Stated problem: Only the pictures are left out: repeat the rest of the entries exactly.
┌─ Input
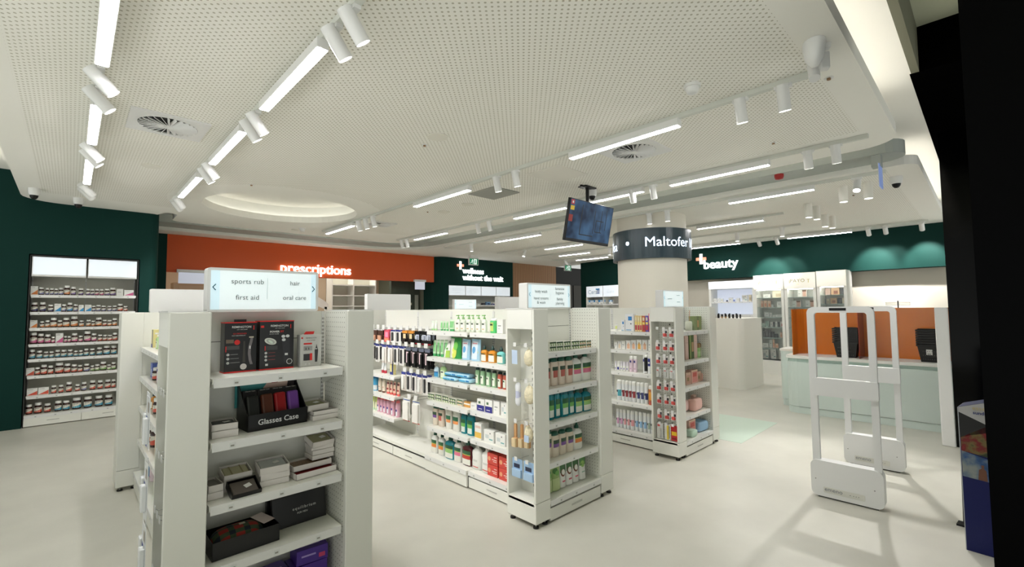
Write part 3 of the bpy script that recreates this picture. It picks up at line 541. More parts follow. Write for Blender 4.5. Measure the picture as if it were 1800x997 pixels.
# ceiling monitor
e = empty('ceiling_monitor', (4.58, 3.39, 2.999), 0, 'black flat monitor tilted down on a black ceiling pole', 'monitor')
MB().box(-.11, .11, -.06, .06, -.012, 0, BLACK).box(-.16, -.1, -.03, -.01, -.02, 0, BLACK).build('ceiling_plate', e)
MB().cyl((0, 0, 0), (0, 0, -.42), .022, BLACK, n=14).build('pole', e)
TVR = Matrix.Rotation(R(12), 4, 'X')
def tvb(mb): mb.T = TVR; return mb
m = tvb(MB()); m.box(-.44, .44, -.02, .02, -.25, .25, BLACK, .004).box(-.2, .2, .02, .05, -.15, .15, BLACK); m.T = Matrix.Identity(4); b = m.build('casing', e, loc=(0, -.02, -.455))
def tvmat():
    m = mat('monitor_picture', (40, 66, 104), .12); nt = m.node_tree; bs = nt.nodes['Principled BSDF']
    tc = nt.nodes.new('ShaderNodeTexCoord'); n = nt.nodes.new('ShaderNodeTexNoise'); n.inputs['Scale'].default_value = 4.5; nt.links.new(tc.outputs['Object'], n.inputs['Vector'])
    r = nt.nodes.new('ShaderNodeValToRGB'); r.color_ramp.elements[0].position = .38; r.color_ramp.elements[1].position = .66
    r.color_ramp.elements[0].color = (.012, .022, .05, 1); r.color_ramp.elements[1].color = (.06, .13, .24, 1)
    nt.links.new(n.outputs['Fac'], r.inputs[0]); nt.links.new(r.outputs[0], bs.inputs['Emission Color']); bs.inputs['Emission Strength'].default_value = .8; bs.inputs['Base Color'].default_value = (.01, .015, .02, 1); bs.inputs['Roughness'].default_value = .6; bs.inputs['Specular IOR Level'].default_value = .15
    return m
m = tvb(MB()); m.rect(-.43, .43, -.24, .24, -.0205, tvmat()); K = glow('monitor_lines', (6, 9, 14), .3)
for x0, x1, z0, z1 in ((-.2, -.185, -.15, .2), (.06, .072, -.12, .16), (-.2, .07, -.16, -.148), (.1, .112, -.1, .05), (.1, .26, .04, .05), (.1, .24, -.1, -.09), (.2, .212, -.1, .18), (.3, .312, -.06, .2), (-.43, .43, -.24, -.215)): m.rect(x0, x1, z0, z1, -.0212, K)
m.rect(-.43, -.36, -.02, .06, -.0212, glow('monitor_red', (120, 40, 34), .5))
m.T = Matrix.Identity(4); m.build('screen', e, loc=(0, -.02, -.455))
m = tvb(MB()); m.rect(-.42, -.36, .18, .235, -.0216, C(190, 40, 40)); m.rect(-.4, -.375, .195, .22, -.022, C(235, 235, 235)); m.T = Matrix.Identity(4); m.build('sticker', e, loc=(0, -.02, -.455), ).__setitem__('label', 'red and white energy sticker')
m = tvb(MB()); m.rect(-.42, -.35, .115, .165, -.0216, C(226, 190, 40)); m.T = Matrix.Identity(4); m.build('sticker', e, loc=(0, -.02, -.455)).__setitem__('label', 'yellow energy sticker')

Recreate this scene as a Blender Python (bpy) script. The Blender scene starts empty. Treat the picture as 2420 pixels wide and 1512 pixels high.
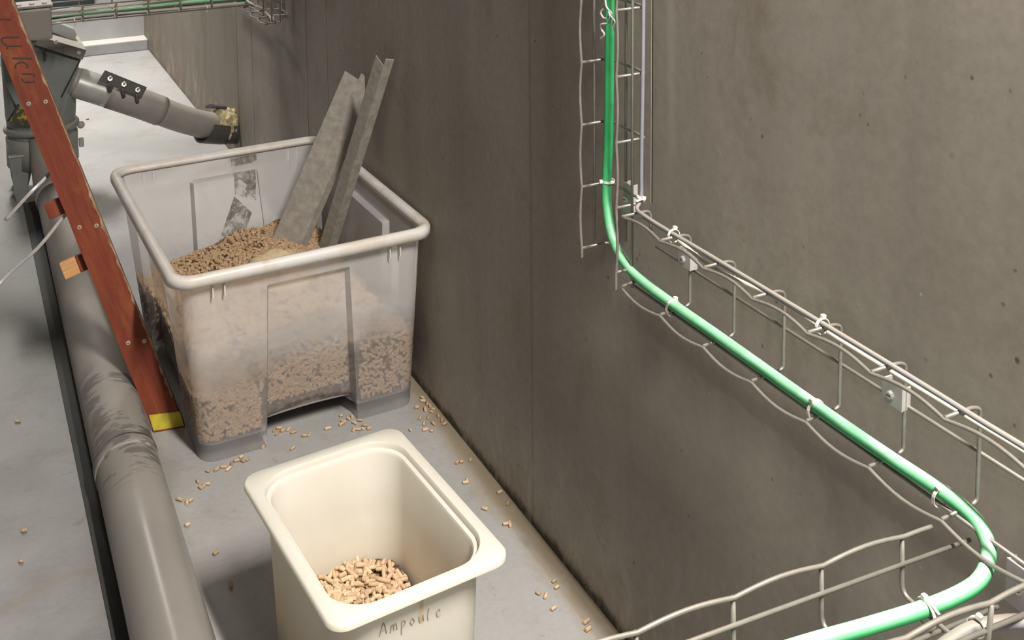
import bpy, bmesh, math, random
import numpy as np
from mathutils import Vector, Matrix, Quaternion

random.seed(7)
np.random.seed(7)
SC = bpy.context.scene
COL = SC.collection

# ------------------------------------------------------------------ camera, light, exposure
cam_d = bpy.data.cameras.new('camera')
cam = bpy.data.objects.new('camera', cam_d)
COL.objects.link(cam)
right = Vector((0.8907, -0.4545, -0.0083)); up = Vector((0.0533, 0.0863, 0.9948)); fwd = Vector((0.4514, 0.8866, -0.1011))
cam.matrix_world = Matrix(((right.x, up.x, -fwd.x, -0.94), (right.y, up.y, -fwd.y, 0.0),
                           (right.z, up.z, -fwd.z, 1.4146), (0, 0, 0, 1)))
cam_d.sensor_fit = 'HORIZONTAL'; cam_d.sensor_width = 36.0
cam_d.lens = 2656.9 * 36.0 / 2420.0
cam_d.shift_x = (1210.0 - 1216.1) / 2420.0
cam_d.shift_y = (-238.7 - 756.0) / 2420.0
cam_d.clip_start = 0.05; cam_d.clip_end = 60
SC.camera = cam

world = bpy.data.worlds.new('World'); SC.world = world
world.use_nodes = True
world.node_tree.nodes['Background'].inputs[0].default_value = (1.0, 0.97, 0.93, 1)
world.node_tree.nodes['Background'].inputs[1].default_value = 0.012

SC.view_settings.view_transform = 'Standard'
SC.view_settings.look = 'None'
SC.view_settings.gamma = 1.0
SC.view_settings.use_curve_mapping = False
SC.view_settings.exposure = 0.0


def area(name, loc, sx, sy, power, color, target=None, spread=180):
    l = bpy.data.lights.new(name, 'AREA'); l.shape = 'RECTANGLE'; l.size = sx; l.size_y = sy
    l.energy = power; l.color = color; l.spread = math.radians(spread)
    o = bpy.data.objects.new(name, l); o.location = loc
    if target is not None:
        o.rotation_euler = (Vector(target) - Vector(loc)).to_track_quat('-Z', 'Y').to_euler()
    COL.objects.link(o)
    return o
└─
Result of this task:
Write part 3 of the bpy script that recreates this picture. It picks up at line 541. More parts follow. Write for Blender 4.5. Measure the picture as if it were 1800x997 pixels.
# ceiling monitor
e = empty('ceiling_monitor', (4.58, 3.39, 2.999), 0, 'black flat monitor tilted down on a black ceiling pole', 'monitor')
MB().box(-.11, .11, -.06, .06, -.012, 0, BLACK).box(-.16, -.1, -.03, -.01, -.02, 0, BLACK).build('ceiling_plate', e)
MB().cyl((0, 0, 0), (0, 0, -.42), .022, BLACK, n=14).build('pole', e)
TVR = Matrix.Rotation(R(12), 4, 'X')
def tvb(mb): mb.T = TVR; return mb
m = tvb(MB()); m.box(-.44, .44, -.02, .02, -.25, .25, BLACK, .004).box(-.2, .2, .02, .05, -.15, .15, BLACK); m.T = Matrix.Identity(4); b = m.build('casing', e, loc=(0, -.02, -.455))
def tvmat():
    m = mat('monitor_picture', (40, 66, 104), .12); nt = m.node_tree; bs = nt.nodes['Principled BSDF']
    tc = nt.nodes.new('ShaderNodeTexCoord'); n = nt.nodes.new('ShaderNodeTexNoise'); n.inputs['Scale'].default_value = 4.5; nt.links.new(tc.outputs['Object'], n.inputs['Vector'])
    r = nt.nodes.new('ShaderNodeValToRGB'); r.color_ramp.elements[0].position = .38; r.color_ramp.elements[1].position = .66
    r.color_ramp.elements[0].color = (.012, .022, .05, 1); r.color_ramp.elements[1].color = (.06, .13, .24, 1)
    nt.links.new(n.outputs['Fac'], r.inputs[0]); nt.links.new(r.outputs[0], bs.inputs['Emission Color']); bs.inputs['Emission Strength'].default_value = .8; bs.inputs['Base Color'].default_value = (.01, .015, .02, 1); bs.inputs['Roughness'].default_value = .6; bs.inputs['Specular IOR Level'].default_value = .15
    return m
m = tvb(MB()); m.rect(-.43, .43, -.24, .24, -.0205, tvmat()); K = glow('monitor_lines', (6, 9, 14), .3)
for x0, x1, z0, z1 in ((-.2, -.185, -.15, .2), (.06, .072, -.12, .16), (-.2, .07, -.16, -.148), (.1, .112, -.1, .05), (.1, .26, .04, .05), (.1, .24, -.1, -.09), (.2, .212, -.1, .18), (.3, .312, -.06, .2), (-.43, .43, -.24, -.215)): m.rect(x0, x1, z0, z1, -.0212, K)
m.rect(-.43, -.36, -.02, .06, -.0212, glow('monitor_red', (120, 40, 34), .5))
m.T = Matrix.Identity(4); m.build('screen', e, loc=(0, -.02, -.455))
m = tvb(MB()); m.rect(-.42, -.36, .18, .235, -.0216, C(190, 40, 40)); m.rect(-.4, -.375, .195, .22, -.022, C(235, 235, 235)); m.T = Matrix.Identity(4); m.build('sticker', e, loc=(0, -.02, -.455), ).__setitem__('label', 'red and white energy sticker')
m = tvb(MB()); m.rect(-.42, -.35, .115, .165, -.0216, C(226, 190, 40)); m.T = Matrix.Identity(4); m.build('sticker', e, loc=(0, -.02, -.455)).__setitem__('label', 'yellow energy sticker')

Recreate this scene as a Blender Python (bpy) script. The Blender scene starts empty. Treat the picture as 2420 pixels wide and 1512 pixels high.
import bpy, bmesh, math, random
import numpy as np
from mathutils import Vector, Matrix, Quaternion

random.seed(7)
np.random.seed(7)
SC = bpy.context.scene
COL = SC.collection

# ------------------------------------------------------------------ camera, light, exposure
cam_d = bpy.data.cameras.new('camera')
cam = bpy.data.objects.new('camera', cam_d)
COL.objects.link(cam)
right = Vector((0.8907, -0.4545, -0.0083)); up = Vector((0.0533, 0.0863, 0.9948)); fwd = Vector((0.4514, 0.8866, -0.1011))
cam.matrix_world = Matrix(((right.x, up.x, -fwd.x, -0.94), (right.y, up.y, -fwd.y, 0.0),
                           (right.z, up.z, -fwd.z, 1.4146), (0, 0, 0, 1)))
cam_d.sensor_fit = 'HORIZONTAL'; cam_d.sensor_width = 36.0
cam_d.lens = 2656.9 * 36.0 / 2420.0
cam_d.shift_x = (1210.0 - 1216.1) / 2420.0
cam_d.shift_y = (-238.7 - 756.0) / 2420.0
cam_d.clip_start = 0.05; cam_d.clip_end = 60
SC.camera = cam

world = bpy.data.worlds.new('World'); SC.world = world
world.use_nodes = True
world.node_tree.nodes['Background'].inputs[0].default_value = (1.0, 0.97, 0.93, 1)
world.node_tree.nodes['Background'].inputs[1].default_value = 0.012

SC.view_settings.view_transform = 'Standard'
SC.view_settings.look = 'None'
SC.view_settings.gamma = 1.0
SC.view_settings.use_curve_mapping = False
SC.view_settings.exposure = 0.0


def area(name, loc, sx, sy, power, color, target=None, spread=180):
    l = bpy.data.lights.new(name, 'AREA'); l.shape = 'RECTANGLE'; l.size = sx; l.size_y = sy
    l.energy = power; l.color = color; l.spread = math.radians(spread)
    o = bpy.data.objects.new(name, l); o.location = loc
    if target is not None:
        o.rotation_euler = (Vector(target) - Vector(loc)).to_track_quat('-Z', 'Y').to_euler()
    COL.objects.link(o)
    return o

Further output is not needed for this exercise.